■ Records provided ■
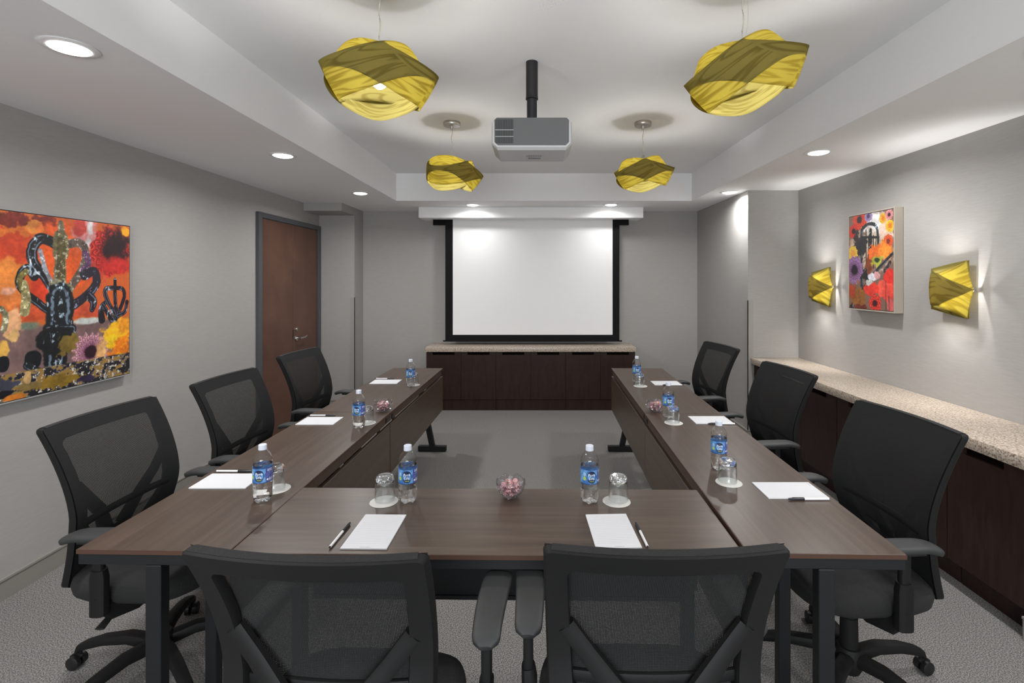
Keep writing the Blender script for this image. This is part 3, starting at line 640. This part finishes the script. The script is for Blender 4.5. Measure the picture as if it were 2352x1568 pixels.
    # arms
    for s in (-1, 1):
        b = B()
        b.sweep([(s*.07, .06, .392), (s*.17, .06, .385), (s*.240, .03, .395), (s*.272, .02, .43), (s*.280, .02, .47)], [(.03, .011), (.03, .011), (.030, .014), (.022, .020), (.021, .024)], 12, up=(0, 1, 0), power=3)
        b.sweep([(s*.280, .02, .405), (s*.280, .02, .53), (s*.283, .022, .56)], [(.020, .027), (.020, .027), (.017, .022)], 14, up=(0, 1, 0), power=3)
        b.sweep([(s*.283, .022, .55), (s*.283, .020, .655)], [(.013, .018), (.013, .018)], 12, up=(0, 1, 0), power=3)
        ar = b.obj('armrest', PLASTIC, r)
        pts, secs = [], []
        N = 26
        for i in range(N+1):
            k = i/N; y = -.100+.285*k; xx = s*(.284-.005*math.sin(k*PI))
            wdt = .034+.007*math.sin(min(1, k*1.3)*PI/2)
            e = min(k, 1-k)*N
            if e < 2.5: wdt *= (max(.12, 1-((2.5-e)/2.75)**2.6))**.5
            zz = .672-.018*(max(0, .25-k)/.25)**2-.006*(max(0, k-.8)/.2)**2
            pts.append((xx, y, zz)); secs.append((wdt, .0125 if 0 < i < N else .008))
        b = B(); b.sweep(pts, secs, 16, power=3.2); b.obj('arm_pad', PADM, ar, smooth=50)
        b = B(); b.box(s*.283-.02, s*.283+.02, -.04, .08, .650, .660, .003); b.obj('pad_mount', BLACK, ar)
    return r
ch = make_chair('large black mesh chair at the bottom left, its back to the camera')
ch.location = (-.445, 1.215, 0); ch.rotation_euler.z = math.radians(-3.5)
def lower(c):     # these two are set a notch lower than the rest
    for k in kids(c):
        if not k.name.startswith(('leg', 'base_hub', 'gas_lift', 'armrest')): k.location.z = -.02
        if k.name.startswith('armrest'):
            for q in kids(k):
                q.location.y = .09 if q.name.startswith('arm_pad') else .05
def chair(x, y, deg, label, turn=False, front=False):
    c = copy_tree(ch)
    if front: lower(c)
    if turn:
        for k in kids(c):
            if k.name.startswith('leg'): k.rotation_euler.z = PI/5
    c.location = (x, y, 0); c.rotation_euler.z = math.radians(deg); c['label'] = label; return c
chair(.268, 1.235, 0, 'large black mesh chair at the bottom right of center, its back to the camera', True, True)
chair(-1.478, 1.956, -92, 'nearest black mesh chair on the left side, in front of the orange artwork')
chair(-1.435, 2.66, -94, 'middle black mesh chair on the left side, before the bare wall next to the door', True)
chair(-1.46, 3.53, -96, 'farthest black mesh chair on the left side, in front of the brown door')
c = chair(1.195, 1.885, 94, 'nearest black mesh chair on the right side, beside the granite counter')
for k in kids(c):
    if k.name.startswith('leg'): k.rotation_euler.z = math.radians(6)
c = chair(1.262, 2.885, 96, 'middle black mesh chair on the right side, before the counter end')
for k in kids(c):
    if k.name.startswith('leg'): k.rotation_euler.z = math.radians(-11)
chair(1.25, 3.88, 99, 'farthest black mesh chair on the right side, in front of the pilaster')

lower(ch)
max([k for k in kids(ch) if k.name.startswith('armrest')], key=lambda k: k.data.vertices[0].co.x).location.x = .045

# ---------------- water bottles ----------------
def text_mesh(txt, size):
    cu = bpy.data.curves.new('t', 'FONT'); cu.body = txt; cu.size = size; cu.align_x = 'CENTER'; cu.offset = size*.008; cu.resolution_u = 3
    o = bpy.data.objects.new('t', cu); COL.objects.link(o); bpy.context.view_layer.update()
    dg = bpy.context.evaluated_depsgraph_get(); me = bpy.data.meshes.new_from_object(o.evaluated_get(dg))
    bpy.data.objects.remove(o); return me
def wrap_cyl(b, rad, a0, z0, shapes, mi=0):
    for (pts, faces) in shapes:
        V = [b.bm.verts.new((rad*math.sin(a0+x/rad), -rad*math.cos(a0+x/rad), z0+z)) for x, z in pts]
        for f in faces:
            try: b.bm.faces.new([V[i] for i in f]).material_index = mi
            except ValueError: pass
def disc(cx, cz, rx, rz, n=28): return ([(cx+rx*math.cos(2*PI*i/n), cz+rz*math.sin(2*PI*i/n)) for i in range(n)]+[(cx, cz)], [(i, (i+1) % n, n) for i in range(n)])
def rect(x0, x1, z0, z1, n=1): return ([(x0+(x1-x0)*i/n, z) for z in (z0, z1) for i in range(n+1)], [(i, i+1, n+2+i, n+1+i) for i in range(n)])
def text_shape(txt, size, cx, cz):
    me = text_mesh(txt, size); pts = [(v.co.x+cx, v.co.y+cz) for v in me.vertices]; fs = [tuple(p.vertices) for p in me.polygons]
    bpy.data.meshes.remove(me); return (pts, fs)
def make_bottle(label):
    r = thing('water_bottle', label, 'bottle', group='small water bottles with blue labels')
    RB = .0325
    def body(scale=1, inset=0, top=None):
        pr = [(.020, .004), (.026, .001), (.031, .008), (.0327, .018), (.0327, .030), (.0315, .034), (.0327, .038), (.0327, .047), (.0316, .051), (.0327, .055), (.0327, .066), (.0318, .070), (.0318, .127), (.0329, .131), (.0322, .137), (.0312, .140), (.0325, .145), (.0318, .152), (.0285, .161), (.0230, .171), (.0165, .179), (.0128, .183), (.0128, .186)]
        return pr
    seg = 40; prof = body()
    def petal(rad, z, a): return rad*(1-.055*(1-min(1, z/.03))*(.5+.5*math.cos(5*a)))
    def rings(pr, ins=0):
        R = []
        for rad, z in pr:
            R.append([((petal(rad, z, 2*PI*i/seg)-ins)*math.cos(2*PI*i/seg), (petal(rad, z, 2*PI*i/seg)-ins)*math.sin(2*PI*i/seg), z+(.005*(.5+.5*math.cos(5*2*PI*i/seg)) if z < .006 else 0)) for i in range(seg)])
        return R
    b = B(); R = rings(prof); b.loft([[(0.0005*math.cos(2*PI*i/seg), .0005*math.sin(2*PI*i/seg), .010) for i in range(seg)]]+R, cap=False)
    b.obj('bottle_body', PLAS, r, smooth=60)
    wp = [p for p in prof if p[1] < .128]+[(.0318, .133)]
    wr = rings(wp, .0008)
    b = B(); b.loft([[(0.0005*math.cos(2*PI*i/seg), .0005*math.sin(2*PI*i/seg), .011) for i in range(seg)]]+wr); b.obj('water', WATER, r, smooth=60)
    B().lathe([(.0001, .202), (.0125, .202), (.0140, .2005), (.0142, .187), (.0142, .184), (.0132, .184)], 36).obj('cap', CAPM, r)
    B().lathe([(.0135, .183), (.0150, .182), (.0150, .180), (.0135, .179)], 30).obj('neck_ring', PLAS, r)
    lb = B().lathe([(.0322, .072), (.0328, .0722), (.0328, .1248), (.0322, .125)], 48).obj('label', LBLUE, r)
    rad = .03295
    b = B(); wrap_cyl(b, rad, 0, 0, [rect(-PI*rad*.999, PI*rad*.999, .0722, .0745, 48), rect(-PI*rad*.999, PI*rad*.999, .1225, .1248, 48)]); b.obj('label_rim', LRIM, lb, fix=False)
    b = B(); wrap_cyl(b, rad+.0001, 0, 0, [rect(.022, .062, .075, .122, 14)]); b.obj('label_panel', LBLUE2, lb, fix=False)
    b = B(); wrap_cyl(b, rad+.0002, 0, .0985, [disc(0, 0, .0170, .0215)]); b.obj('logo_disc', NAVY, lb, fix=False)
    b = B(); wrap_cyl(b, rad+.0004, 0, .0985, [text_shape('Pure', .0130, 0, .0035), text_shape('Life', .0130, 0, -.0085)]); b.obj('logo_text', WHITE, lb, fix=False)
    b = B(); wrap_cyl(b, rad+.0004, 0, .0985, [rect(-.0062+.004*i, -.0042+.004*i, -.0165, -.0125) for i in range(4)]); b.obj('logo_figures', GREENP, lb, fix=False)
    b = B(); wrap_cyl(b, rad+.0002, 0, .0985, [disc(-.026, -.006, .0055, .007)]); b.obj('leaf_mark', GREENP, lb, fix=False)
    b = B(); wrap_cyl(b, rad+.0003, 0, .0985, [disc(-.026, .009, .006, .007)]); b.obj('drop_mark', LTBLUE, lb, fix=False)
    b = B(); wrap_cyl(b, rad+.0003, 0, 0, [rect(.034+.0, .056, .079+i*.0032, .0802+i*.0032, 6) for i in range(3)]+[disc(.029, .083, .0035, .0035, 12)]+[rect(.028, .050, .112+i*.003, .1131+i*.003, 5) for i in range(3)]); b.obj('small_print', WHITE, lb, fix=False)
    return r
def PT(x, y, z=TH): Y = 1140*(1.537-z)/(y-640); return ((x-1227)*Y/1140, Y)
BOT = [(-.626*1.0, 0, 0)]
bt = make_bottle('water bottle at the near left, hiding a glass, beside the near left notepad')
bots = [((-.981, 1.793), -22, None), ((-.455, 1.786), -6, 'water bottle on the front table, left of the centre candy bowl, beside an upturned glass'),
        ((.199, 1.784), 13, 'water bottle on the front table, right of the centre candy bowl, beside an upturned glass'),
        ((.777, 2.089), 6, 'water bottle on the near right table, behind the upturned glass nearest the right notepad'),
        ((.774, 2.865), 14, 'middle water bottle on the right side, next to the right candy bowl'),
        ((.792, 3.835), 12, 'farthest water bottle on the right side, near the projection screen counter'),
        ((-.943, 2.668), -20, 'middle water bottle on the left side, near the left candy bowl'),
        ((-.918, 3.688), -2, 'farthest water bottle on the left side')]
for i, ((x, y), dg, lb) in enumerate(bots):
    o = bt if i == 0 else copy_tree(bt)
    o.location = (x, y, TH+.0005); o.rotation_euler.z = math.atan2(-x, y)+math.radians(dg)
    if lb: o['label'] = lb

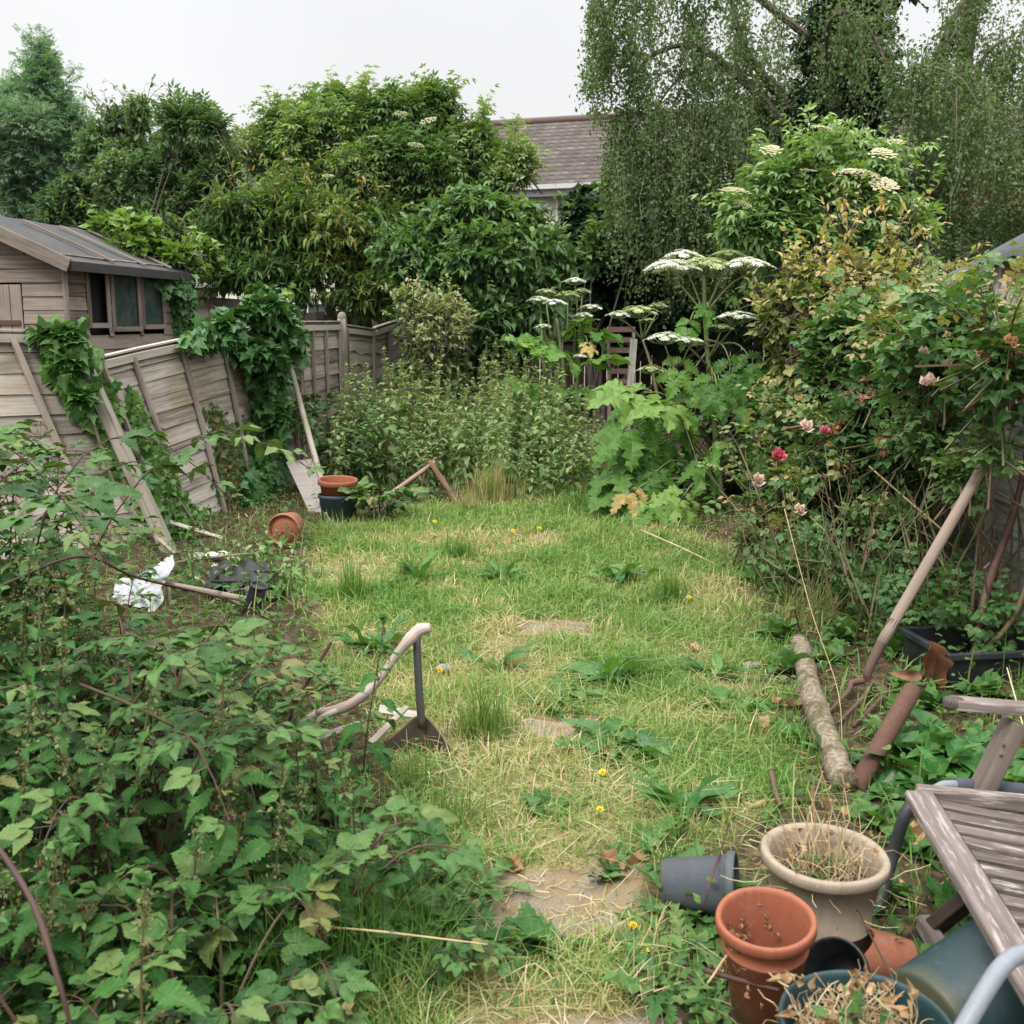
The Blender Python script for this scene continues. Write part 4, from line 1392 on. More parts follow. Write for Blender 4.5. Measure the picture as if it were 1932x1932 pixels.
heads(eld, 'flower_head', [(757, 215, 24, -1.3), (808, 228, 30, -1.2), (705, 258, 20, -1.2), (785, 274, 28, -1.3), (640, 272, 24, -1.1), (620, 332, 20, -1.2), (725, 352, 22, -1.2), (545, 302, 18, -1.0)], M_CREAM, 15.9)
plant('autumn_shrub', (-3.5, 15, 0), 'shrub with orange and yellow tinged leaves behind the fence below the elder', 'shrub', M_REDSH,
      [lob(520, 430, 15, 125, 90), lob(470, 410, 15, 80, 60), lob(620, 470, 15, 110, 100), lob(560, 540, 14.9, 140, 90), lob(690, 560, 15.2, 90, 95), lob(450, 520, 15, 95, 80), lob(720, 450, 15.3, 80, 80)],
      1700, LANCE, .14, leaders=60, trunk=.06, per=9, up=.4, droop=.35, inner=300, seed=7, rough=.6, gap=.1, shell=.4)
plant('lilac_bush', (-.52, 14, 0), 'dense rounded lilac bush of drooping mid green leaves in the centre', 'shrub', M_LILAC,
      [lob(890, 425, 14, 120, 64), lob(790, 470, 14, 95, 76), lob(1000, 470, 14, 90, 76), lob(880, 520, 13.8, 170, 90), lob(1010, 560, 14, 90, 90), lob(830, 580, 13.8, 110, 80), lob(930, 610, 13.7, 120, 80), lob(880, 680, 14, 150, 70)],
      2600, OV, .13, leaders=60, leadlen=(.25, .5), trunk=.05, per=9, up=.3, droop=.6, inner=420, seed=8, rough=.45, shell=.6)
plant('variegated_shrub', (-1.05, 12.9, 0), 'pale variegated shrub at the end of the left fence', 'shrub', M_VARI,
      [lob(800, 590, 12.9, 50, 45), lob(840, 630, 12.8, 50, 50), lob(785, 640, 12.9, 35, 45), lob(850, 580, 12.9, 30, 26), lob(815, 670, 12.8, 50, 45)], 620, OV, .075, leaders=30, leadlen=(.2, .5), trunk=.03, per=9, up=.5, seed=9, shell=.3)
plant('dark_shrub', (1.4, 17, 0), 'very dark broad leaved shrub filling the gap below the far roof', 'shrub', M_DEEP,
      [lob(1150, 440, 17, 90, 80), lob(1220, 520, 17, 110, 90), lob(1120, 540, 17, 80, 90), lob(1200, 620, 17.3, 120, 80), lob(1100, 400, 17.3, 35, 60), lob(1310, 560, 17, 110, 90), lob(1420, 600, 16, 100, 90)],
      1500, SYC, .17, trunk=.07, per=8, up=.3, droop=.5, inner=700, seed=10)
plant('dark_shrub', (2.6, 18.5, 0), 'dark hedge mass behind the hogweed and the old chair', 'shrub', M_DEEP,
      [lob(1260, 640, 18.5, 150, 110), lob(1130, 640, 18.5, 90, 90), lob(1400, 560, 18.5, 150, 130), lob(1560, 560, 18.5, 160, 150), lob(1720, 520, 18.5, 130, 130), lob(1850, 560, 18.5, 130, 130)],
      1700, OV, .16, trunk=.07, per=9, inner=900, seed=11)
plant('sycamore_sapling', (1.0, 15.5, 0), 'thin sapling with upright leafy tip in front of the far house wall', 'tree', M_ELDER,
      [lob(1150, 350, 15.5, 22, 45), lob(1145, 420, 15.5, 35, 40), lob(1120, 480, 15.5, 40, 50)], 110, OV, .14, trunk=.025, per=7, up=.8, shell=.1)

# ---- weeping birches
def strands(mb, tw, P, ln, per, size, sway=.3):
    per = int(per * 1.35)
    k = len(P)
    s = np.linspace(0, 1, 7)
    a = G.random(k) * 2 * PI
    out = np.stack([np.cos(a), np.sin(a), 0 * a], 1) * (G.uniform(.05, .35, k) * ln)[:, None]
    C = P[:, None] + out[:, None] * (1 - (1 - s) ** 2)[None, :, None] - UPZ * (ln[:, None] * (s ** 1.3)[None])[..., None]
    C = C + G.normal(0, sway * .12, C.shape) * s[None, :, None]
    tw.curves(C, np.linspace(.006, .0018, 7), 3)
    f = np.sort(G.random((k, per)), 1) * 6
    i = np.clip(f.astype(int), 0, 5)
    fr = (f - i)[..., None]
    r = np.arange(k)[:, None]
    B = C[r, i] * (1 - fr) + C[r, i + 1] * fr
    B = B.reshape(-1, 3) + G.normal(0, .06, (k * per, 3))
    d = nz(unit(len(B)) + np.array([0, 0, -.5]))
    cr = np.repeat(np.clip(.45 + G.normal(0, .22, k), 0, 1), per)
    mb.inst(RH, B, d, unit(len(B)) + np.array([0, 0, .6]), size * G.uniform(.7, 1.3, len(B)), np.clip(cr * .6 + .4 * G.random(len(B)), 0, 1))


def birch(base, label, trunk, limb_list, seeds, size=.056):
    root = thing('weeping_birch', base, label, 'tree')
    mb, tw, tr = MB(), MB(), MB()
    tr.path(trunk[0], trunk[1], 10, 8, wob=.1)
    pts = []
    for pl, r in limb_list:
        tw.path(pl, np.linspace(r, r * .25, 8), 6, 8, wob=.15)
        pts.append(spline(pl, 12)[4:])
    pts = np.concatenate(pts) if pts else np.zeros((0, 3))
    for n, (x0, x1), (y0, y1), (z0, z1), (l0, l1), per in seeds:
        P = np.stack([G.uniform(x0, x1, n), G.uniform(y0, y1, n), G.uniform(z0, z1, n)], 1)
        strands(mb, tw, P, G.uniform(l0, l1, n), per, size)
    if len(pts):
        P = pts[G.integers(0, len(pts), 160)] + G.normal(0, .12, (160, 3))
        strands(mb, tw, P, G.uniform(.35, 1.3, 160), 55, size)
    mb.build('crown', M_BIRCH, root)
    tw.build('branches', TWIG, root)
    tr.build('trunk', BARK, root, smooth=True)
    return root


pb = lambda x, y, Y=14.8: at(x, y, Y)
birch((4.3, 15.2, 0), 'weeping birch with bare arching limb and hanging leaf curtains right of centre', ([(4.3, 15.2, 0), (4.35, 15.2, 2.5), (4.5, 15.1, 5), (4.9, 15, 9)], [.2, .17, .14, .08]),
      [([(4.4, 15.1, 3.4), pb(1440, 190), pb(1400, 150), pb(1345, 105), pb(1290, 85), pb(1225, 110), pb(1180, 180)], .075),
       ([(4.4, 15.1, 3.8), pb(1430, 130), pb(1395, 60), pb(1375, -10), pb(1330, -60)], .065), ([pb(1400, 150), pb(1350, 130), pb(1280, 150), pb(1220, 230)], .035),
       ([(4.4, 15.1, 2.6), pb(1470, 250), pb(1420, 290), pb(1340, 330), pb(1270, 390)], .04), ([(4.5, 15.1, 5), pb(1320, -80), pb(1220, -60), pb(1150, 20), pb(1120, 80)], .05),
       ([(4.4, 15, 4.2), pb(1560, 60, 14), pb(1620, 30, 13.6), pb(1690, 150, 13.4)], .04)],
      [(42, (1.0, 1.75), (14, 15.4), (4.9, 6.6), (.35, .95), 75), (75, (1.5, 3.0), (14, 15.5), (4.6, 7), (.4, 1.5), 65), (75, (1.35, 2.4), (14, 15), (3.4, 4.5), (.5, 1.5), 90),
       (115, (2.0, 3.3), (13.9, 15.3), (3.0, 4.5), (.6, 1.5), 95), (34, (3.2, 5.2), (13.8, 14.6), (5.0, 6.6), (.6, 1.5), 70), (70, (3.0, 5.2), (16, 17.5), (4.6, 6.6), (.6, 1.8), 80), (150, (2.2, 3.4), (14, 16), (2.7, 3.6), (.4, 1.1), 95)])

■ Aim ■
The lines to quote run from the one containing "plant('dark_shrub', (1.4, 17, 0), 'very" to the one containing "plant('dark_shrub', (2.6, 18.5, 0), 'dark". Quote them exactly, with both of those lines, and nothing else.

■ The output ■
plant('dark_shrub', (1.4, 17, 0), 'very dark broad leaved shrub filling the gap below the far roof', 'shrub', M_DEEP,
      [lob(1150, 440, 17, 90, 80), lob(1220, 520, 17, 110, 90), lob(1120, 540, 17, 80, 90), lob(1200, 620, 17.3, 120, 80), lob(1100, 400, 17.3, 35, 60), lob(1310, 560, 17, 110, 90), lob(1420, 600, 16, 100, 90)],
      1500, SYC, .17, trunk=.07, per=8, up=.3, droop=.5, inner=700, seed=10)
plant('dark_shrub', (2.6, 18.5, 0), 'dark hedge mass behind the hogweed and the old chair', 'shrub', M_DEEP,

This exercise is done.